If the overall trend is more precipitation, why do some Minnesotans feel like they are seeing far less snow in winter than before? Climatologists say that's likely because Minnesota winters are getting warmer, leading to snow melting more often and even more rain.

"We're having more midwinter melts — days where, in the dead of winter, it gets above freezing — and so we're not retaining the snowpack like we used to," state climatologist Luigi Romolo said. "We are seeing more rain events in the winter, too. And nothing melts snow faster than rain."

The trend has meant less time with snow on the ground and a higher probability of unsafe ice conditions. That has been a major headache for businesses that depend on winter tourism and for outdoor recreationists in general.

"It's having a huge impact on winter recreation because we can't retain the snow," Romolo said. "There's less days for snowmobiling. It makes ice fishing more dangerous, because whenever you have snow melting on the ice cover, that can compromise the mechanical strength of the ice."

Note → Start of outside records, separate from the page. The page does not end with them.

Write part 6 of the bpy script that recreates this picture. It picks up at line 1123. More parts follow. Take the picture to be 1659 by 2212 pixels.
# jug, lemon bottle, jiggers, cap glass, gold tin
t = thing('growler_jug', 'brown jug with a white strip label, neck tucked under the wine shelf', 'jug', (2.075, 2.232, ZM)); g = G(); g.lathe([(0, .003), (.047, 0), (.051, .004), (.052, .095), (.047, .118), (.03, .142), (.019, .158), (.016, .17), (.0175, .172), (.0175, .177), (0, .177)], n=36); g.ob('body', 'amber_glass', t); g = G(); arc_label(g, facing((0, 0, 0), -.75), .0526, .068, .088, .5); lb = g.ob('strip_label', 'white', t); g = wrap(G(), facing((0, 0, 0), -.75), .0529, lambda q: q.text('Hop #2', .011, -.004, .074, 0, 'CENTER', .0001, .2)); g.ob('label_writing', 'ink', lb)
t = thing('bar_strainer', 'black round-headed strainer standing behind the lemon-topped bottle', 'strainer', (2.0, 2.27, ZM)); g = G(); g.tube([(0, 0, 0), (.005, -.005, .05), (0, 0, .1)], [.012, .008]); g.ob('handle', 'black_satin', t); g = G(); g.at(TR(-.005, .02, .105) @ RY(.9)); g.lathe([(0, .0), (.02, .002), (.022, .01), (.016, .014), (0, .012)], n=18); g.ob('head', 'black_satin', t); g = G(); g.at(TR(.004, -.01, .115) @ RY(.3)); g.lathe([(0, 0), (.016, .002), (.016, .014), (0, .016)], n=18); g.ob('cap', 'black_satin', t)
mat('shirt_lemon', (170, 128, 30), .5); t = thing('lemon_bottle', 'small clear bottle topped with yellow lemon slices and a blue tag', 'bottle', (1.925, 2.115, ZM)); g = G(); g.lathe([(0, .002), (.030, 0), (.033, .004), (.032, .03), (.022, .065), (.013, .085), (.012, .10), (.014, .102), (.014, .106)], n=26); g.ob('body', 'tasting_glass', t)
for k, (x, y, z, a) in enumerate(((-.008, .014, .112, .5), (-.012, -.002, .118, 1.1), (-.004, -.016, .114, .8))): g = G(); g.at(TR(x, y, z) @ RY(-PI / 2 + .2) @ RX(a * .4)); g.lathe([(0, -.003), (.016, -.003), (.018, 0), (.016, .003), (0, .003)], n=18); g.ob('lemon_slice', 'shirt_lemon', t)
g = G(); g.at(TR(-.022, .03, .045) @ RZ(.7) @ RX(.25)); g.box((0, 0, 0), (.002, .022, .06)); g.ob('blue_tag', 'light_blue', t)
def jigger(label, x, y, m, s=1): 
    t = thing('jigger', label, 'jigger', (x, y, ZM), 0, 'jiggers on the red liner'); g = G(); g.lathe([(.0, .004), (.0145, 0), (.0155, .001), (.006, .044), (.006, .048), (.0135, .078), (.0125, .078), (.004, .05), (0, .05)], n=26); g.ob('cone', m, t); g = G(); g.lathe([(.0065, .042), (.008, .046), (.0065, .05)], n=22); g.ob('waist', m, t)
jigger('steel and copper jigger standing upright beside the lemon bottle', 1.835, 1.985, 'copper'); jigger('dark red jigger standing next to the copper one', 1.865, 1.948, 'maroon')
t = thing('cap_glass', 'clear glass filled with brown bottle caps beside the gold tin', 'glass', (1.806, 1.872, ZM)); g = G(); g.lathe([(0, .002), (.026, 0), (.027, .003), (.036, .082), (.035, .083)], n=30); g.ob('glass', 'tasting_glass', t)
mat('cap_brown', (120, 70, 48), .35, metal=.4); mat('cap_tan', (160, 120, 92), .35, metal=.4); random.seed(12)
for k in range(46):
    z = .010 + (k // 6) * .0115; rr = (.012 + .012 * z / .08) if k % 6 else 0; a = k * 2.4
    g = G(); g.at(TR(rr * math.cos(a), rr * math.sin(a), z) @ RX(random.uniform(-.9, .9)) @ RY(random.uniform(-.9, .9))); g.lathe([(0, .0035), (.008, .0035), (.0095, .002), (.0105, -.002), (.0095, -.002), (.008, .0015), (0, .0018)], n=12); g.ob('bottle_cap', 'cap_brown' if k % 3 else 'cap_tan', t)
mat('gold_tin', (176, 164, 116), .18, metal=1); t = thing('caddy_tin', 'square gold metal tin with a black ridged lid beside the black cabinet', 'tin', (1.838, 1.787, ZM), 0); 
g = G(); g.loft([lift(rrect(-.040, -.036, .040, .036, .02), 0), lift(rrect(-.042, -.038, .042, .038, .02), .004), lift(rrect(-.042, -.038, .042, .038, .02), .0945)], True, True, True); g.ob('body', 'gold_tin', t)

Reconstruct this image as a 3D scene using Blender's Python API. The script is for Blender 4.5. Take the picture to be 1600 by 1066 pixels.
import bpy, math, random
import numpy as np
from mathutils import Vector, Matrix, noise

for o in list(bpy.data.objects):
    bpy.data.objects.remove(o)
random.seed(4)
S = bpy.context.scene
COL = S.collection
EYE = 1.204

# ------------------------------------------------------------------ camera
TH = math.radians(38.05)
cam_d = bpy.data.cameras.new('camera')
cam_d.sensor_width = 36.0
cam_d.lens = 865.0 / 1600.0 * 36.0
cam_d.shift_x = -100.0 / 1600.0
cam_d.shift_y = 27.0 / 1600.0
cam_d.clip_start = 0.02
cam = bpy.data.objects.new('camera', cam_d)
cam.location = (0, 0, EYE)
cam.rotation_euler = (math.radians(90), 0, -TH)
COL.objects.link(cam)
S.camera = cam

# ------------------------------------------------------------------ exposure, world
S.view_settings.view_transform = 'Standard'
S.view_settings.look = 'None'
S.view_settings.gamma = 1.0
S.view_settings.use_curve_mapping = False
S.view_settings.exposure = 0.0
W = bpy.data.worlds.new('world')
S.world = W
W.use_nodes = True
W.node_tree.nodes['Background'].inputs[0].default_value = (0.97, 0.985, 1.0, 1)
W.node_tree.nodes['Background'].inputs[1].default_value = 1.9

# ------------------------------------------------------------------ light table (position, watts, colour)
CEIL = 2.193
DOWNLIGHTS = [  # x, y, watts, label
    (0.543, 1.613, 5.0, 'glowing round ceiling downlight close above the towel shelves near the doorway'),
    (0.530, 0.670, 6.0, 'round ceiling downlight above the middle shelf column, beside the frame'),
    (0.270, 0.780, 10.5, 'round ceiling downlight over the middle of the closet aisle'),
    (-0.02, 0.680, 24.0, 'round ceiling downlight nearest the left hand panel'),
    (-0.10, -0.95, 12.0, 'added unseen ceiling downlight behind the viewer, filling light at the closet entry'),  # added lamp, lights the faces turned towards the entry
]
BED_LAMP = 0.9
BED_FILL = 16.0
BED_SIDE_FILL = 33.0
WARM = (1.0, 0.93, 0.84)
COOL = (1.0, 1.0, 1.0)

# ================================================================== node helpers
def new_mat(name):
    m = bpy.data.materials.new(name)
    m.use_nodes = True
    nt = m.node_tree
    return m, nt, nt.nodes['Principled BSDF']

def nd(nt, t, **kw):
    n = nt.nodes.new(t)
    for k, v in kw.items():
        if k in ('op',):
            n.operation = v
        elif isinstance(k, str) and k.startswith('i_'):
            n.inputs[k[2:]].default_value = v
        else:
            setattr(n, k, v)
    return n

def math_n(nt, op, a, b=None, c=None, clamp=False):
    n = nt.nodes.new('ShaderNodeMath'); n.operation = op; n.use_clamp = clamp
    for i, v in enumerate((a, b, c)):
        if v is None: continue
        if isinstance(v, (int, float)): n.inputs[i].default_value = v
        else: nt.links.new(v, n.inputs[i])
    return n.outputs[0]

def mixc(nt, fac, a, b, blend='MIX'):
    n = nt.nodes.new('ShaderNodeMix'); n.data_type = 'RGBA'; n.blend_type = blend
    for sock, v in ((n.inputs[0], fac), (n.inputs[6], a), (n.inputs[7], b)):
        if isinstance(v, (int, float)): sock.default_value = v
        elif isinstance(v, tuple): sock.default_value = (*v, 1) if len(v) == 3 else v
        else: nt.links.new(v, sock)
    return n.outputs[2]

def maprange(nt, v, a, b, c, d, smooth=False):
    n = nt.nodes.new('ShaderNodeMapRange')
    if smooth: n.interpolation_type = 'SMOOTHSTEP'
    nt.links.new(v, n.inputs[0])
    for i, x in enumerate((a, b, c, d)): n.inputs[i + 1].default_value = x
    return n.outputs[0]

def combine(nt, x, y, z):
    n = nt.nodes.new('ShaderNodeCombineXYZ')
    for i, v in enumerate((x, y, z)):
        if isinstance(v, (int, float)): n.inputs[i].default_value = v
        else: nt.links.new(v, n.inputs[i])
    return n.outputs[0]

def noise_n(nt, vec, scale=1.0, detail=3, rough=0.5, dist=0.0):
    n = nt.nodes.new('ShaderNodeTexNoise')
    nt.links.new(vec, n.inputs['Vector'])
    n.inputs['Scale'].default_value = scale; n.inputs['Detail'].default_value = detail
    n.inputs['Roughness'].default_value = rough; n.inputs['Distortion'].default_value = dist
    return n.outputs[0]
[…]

Minnesota has warmed about 3 degrees over the last century, and data shows that most of that warming is happening between October and April. As a result, Romolo said, Minnesota's winter is shrinking — with the first day to drop below freezing in the fall occurring later and the first day to rise above freezing in the spring occurring earlier.

That could help to explain the growing perception of so-called weather whiplash, Romolo added. Autumn and spring are naturally volatile, he said, so it would make sense to see that volatility creep into months historically considered more stable.

In January, the state's coldest month, temperatures in the Twin Cities fell to minus 19 degrees before rising to 52 degrees nine days later, a difference of 71 degrees, National Weather Service records show. Still, weather experts caution about drawing too many conclusions from such events, noting that Minnesota has long seen wild swings in temperatures.

Boulay pointed to February 1996 as an example, when temperatures in parts of Minnesota dropped to minus 60 degrees before rising to 48 degrees a week later — a staggering 108-degree swing.

"That's probably the most dramatic example of something like that," he said.

Gray, however, still feels like something is off. On one particularly cold day this winter, she remembers her car tires looking as if they had gone flat. Subzero temperatures had reduced the air pressure inside them. A day or two later, she said, the tires went back to normal, like magic.

She's not complaining, though.

"As much as it seems crazy, I love that peek of nice weather," Gray said. "If we're going to have a long winter, I enjoy at least having those moments or days we get to enjoy when the sun is out."